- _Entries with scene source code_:
┌────────

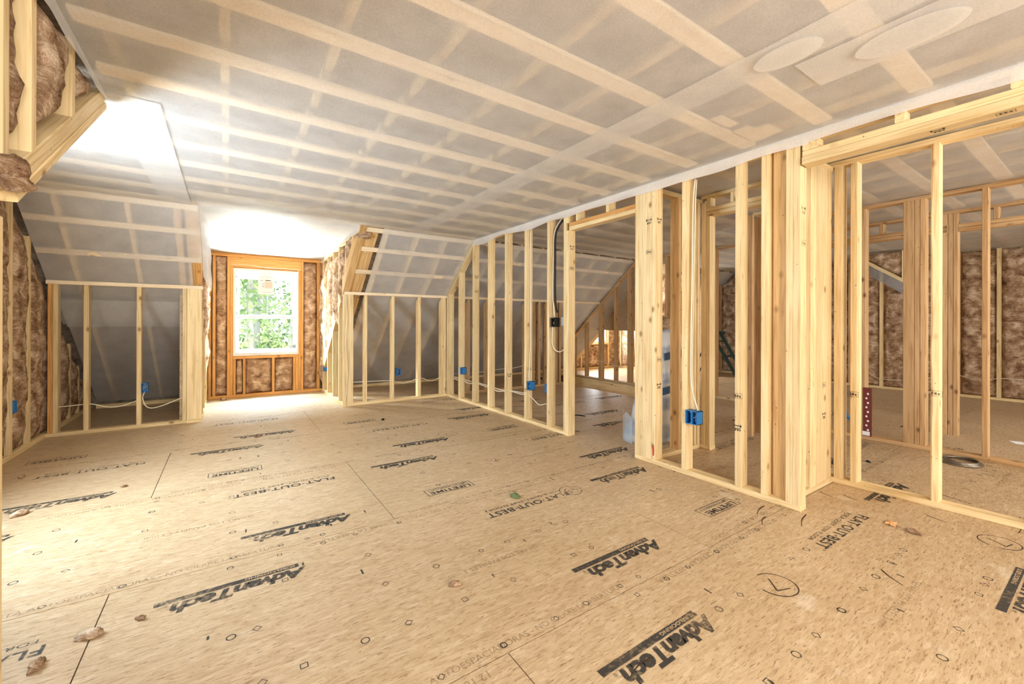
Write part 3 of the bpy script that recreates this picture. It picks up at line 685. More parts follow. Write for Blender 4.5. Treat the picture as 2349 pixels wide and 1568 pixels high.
bx('bottom_plate', wing, -0.67, -0.53, -2.2, 1.76, 0, 0.045, axis=1)
def wb(y0, y1, seed, b, bot=None, n=10): batt('insulation_batt', wing, (-0.592, y0, 0), (0, 1, 0), (1, 0, 0), y1-y0, bot or (lambda s: rk(y0+s)+0.01), ZC-0.01, b, rough=0.030, seed=seed, nu=n)
wb(1.845, 2.008, 41, 0.045); wb(2.052, 2.436, 42, 0.075, n=14); wb(2.48, 2.90, 43, 0.05, n=12)
wb(1.44, 1.80, 44, 0.05, lambda s: 0.05)
for i, y in enumerate((0.24, 0.66, 1.07)): wb(y, y+0.37, 45+i, 0.03, lambda s: 0.05)
def clump(par, c, rx, ry, rz, seed):
    bm = bmesh.new(); bmesh.ops.create_icosphere(bm, subdivisions=4, radius=1)
    for v in bm.verts:
        k = 1+0.22*noise.noise(v.co*1.8+Vector((seed, 0, 0)))+0.10*noise.noise(v.co*5+Vector((0, seed, 0)))
        v.co = Vector((v.co.x*rx*k, v.co.y*ry*k, v.co.z*rz*k))
    me = bpy.data.meshes.new('clump'); bm.to_mesh(me); bm.free(); me.materials.append(M_INS); me.shade_smooth()
    put('insulation_tuft', me, par, Matrix.Translation(c))
clump(wing, (-0.515, 1.812, 1.60), 0.035, 0.045, 0.040, 2.0); clump(wing, (-0.512, 1.828, 1.563), 0.034, 0.050, 0.026, 5.0)
mb = MB(); mb.box(-0.73, -0.675, -2.35, 1.62, -0.3, 2.6)
vs = [(x, y, z) for x in (-0.73, -0.675) for y, z in ((1.6, rk(1.6)-0.1), (2.96, rk(2.96)-0.05), (2.96, 2.6), (1.6, 2.6))]
n = len(mb.v); mb.v += vs; mb.f += [tuple(n+i for i in q) for q in ((0, 1, 2, 3), (7, 6, 5, 4), (0, 4, 5, 1), (1, 5, 6, 2), (2, 6, 7, 3), (3, 7, 4, 0))]
mb.build('sheathing', M_OSB, wing)
# near roof slope and knee wall that close the space left of the wing
near = root('wall_near_knee', (-1.1, 1.78, 0), 'near knee wall and roof slope left of the wing', 'wall', kind='structure')
mb = MB(); n = 0
for a, b in ((0.0, 0.2),): mb.v += [(x, y, rk(y)+h-0.02) for h in (a, b) for x, y in ((-1.7, 1.6), (-0.68, 1.6), (-0.68, 2.96), (-1.7, 2.96))]; mb.f += [(3, 2, 1, 0), (4, 5, 6, 7), (0, 1, 5, 4), (1, 2, 6, 5), (2, 3, 7, 6), (3, 0, 4, 7)]
mb.box(-1.7, -0.68, 1.62, 1.70, -0.3, 1.6); mb.build('sheathing', M_INSD, near)

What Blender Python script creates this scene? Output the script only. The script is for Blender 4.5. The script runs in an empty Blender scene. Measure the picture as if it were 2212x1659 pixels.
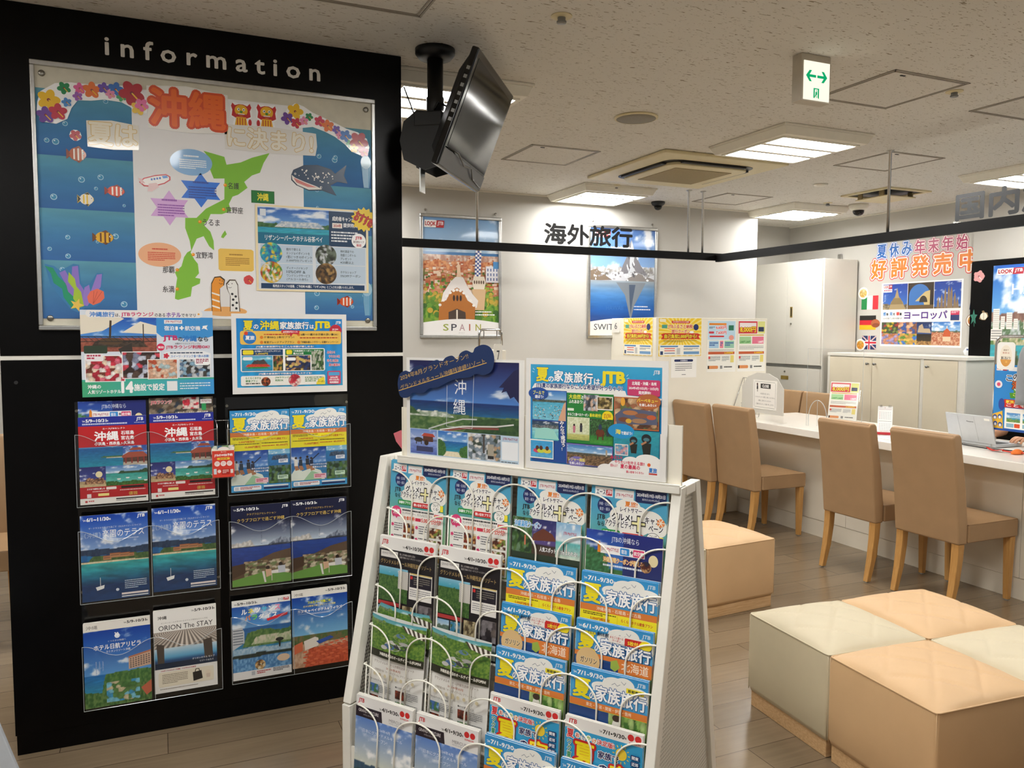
import bpy, bmesh, math, random
import numpy as np
from mathutils import Vector, Matrix

SC = bpy.context.scene
COL = SC.collection
R = math.radians
random.seed(7)

# ------------------------------------------------------------------ camera, world, exposure
cam_data = bpy.data.cameras.new('camera')
cam_data.sensor_width = 36.0
cam_data.lens = 1740.0 / 2212.0 * 36.0
cam_data.clip_start = 0.05
cam = bpy.data.objects.new('camera', cam_data)
COL.objects.link(cam)
_al, _pi, _ro = R(23.76), R(3.883), R(0.156)
_r = Vector((math.cos(_al), -math.sin(_al), 0)); _fh = Vector((math.sin(_al), math.cos(_al), 0)); _z = Vector((0, 0, 1))
_fw = _fh * math.cos(_pi) - _z * math.sin(_pi); _up = _fh * math.sin(_pi) + _z * math.cos(_pi)
_r2 = _r * math.cos(_ro) + _up * math.sin(_ro); _u2 = _up * math.cos(_ro) - _r * math.sin(_ro)
cam.matrix_world = Matrix(((_r2.x, _u2.x, -_fw.x, 0), (_r2.y, _u2.y, -_fw.y, 0), (_r2.z, _u2.z, -_fw.z, 1.45), (0, 0, 0, 1)))
SC.camera = cam

world = bpy.data.worlds.new('world'); SC.world = world; world.use_nodes = True
world.node_tree.nodes['Background'].inputs[0].default_value = (1.0, 0.97, 0.93, 1)
world.node_tree.nodes['Background'].inputs[1].default_value = 0.19
SC.view_settings.view_transform = 'Standard'; SC.view_settings.look = 'None'
SC.cycles.transparent_max_bounces = 16
SC.view_settings.gamma = 1.0; SC.view_settings.use_curve_mapping = False
SC.view_settings.exposure = 0.58
LAMP_POWER = 27.0          # emission strength of each lit strip in the ceiling lamps
LAMP_COLOUR = (1.0, 0.985, 0.955)

# ------------------------------------------------------------------ colour and materials
def lin(c):
    if isinstance(c, str):
        c = hexa(c)
    c = np.asarray(c, dtype=float)
    return np.where(c <= 0.04045, c / 12.92, ((c + 0.055) / 1.055) ** 2.4)

def hexa(c):
    c = c.lstrip('#'); c = c if len(c) == 6 else ''.join(k + k for k in c); return np.array([int(c[i:i + 2], 16) / 255 for i in (0, 2, 4)])

def L4(c):
    return tuple(float(x) for x in lin(c)) + (1.0,)

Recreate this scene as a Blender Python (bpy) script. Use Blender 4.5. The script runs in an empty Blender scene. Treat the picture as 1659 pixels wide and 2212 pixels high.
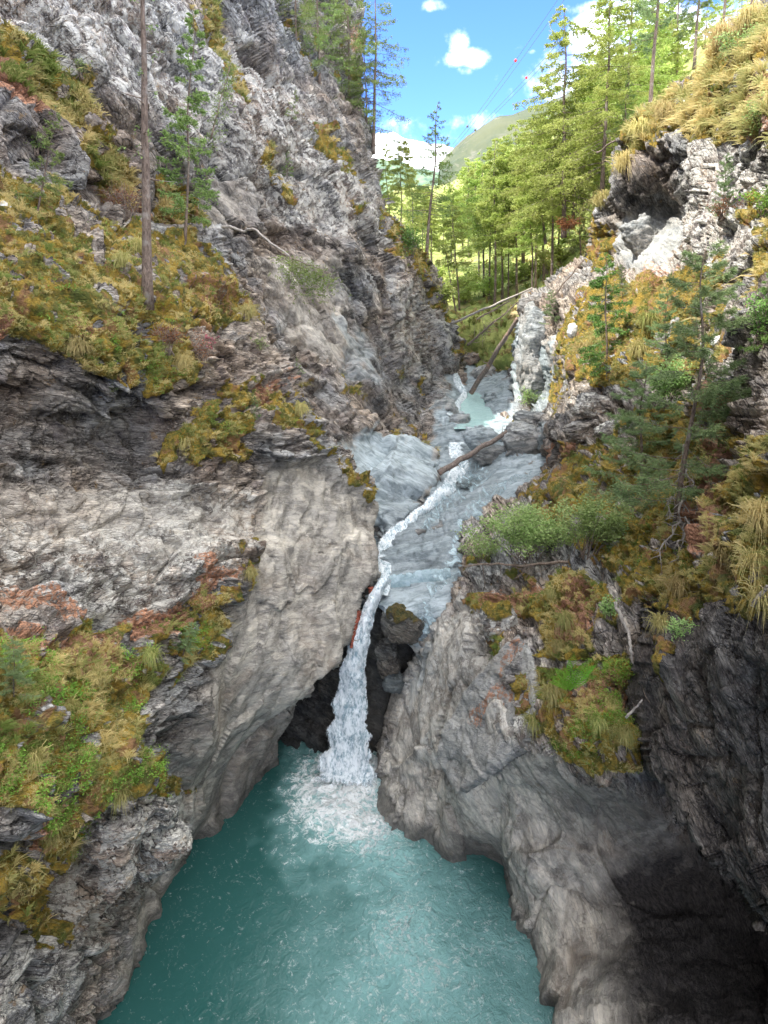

└────────

- _TASK DESCRIPTION_:
Make a tally of the lines in this data that include the string "picture", and answer with that tally alone.

- _EXPECTED ANSWER_:
3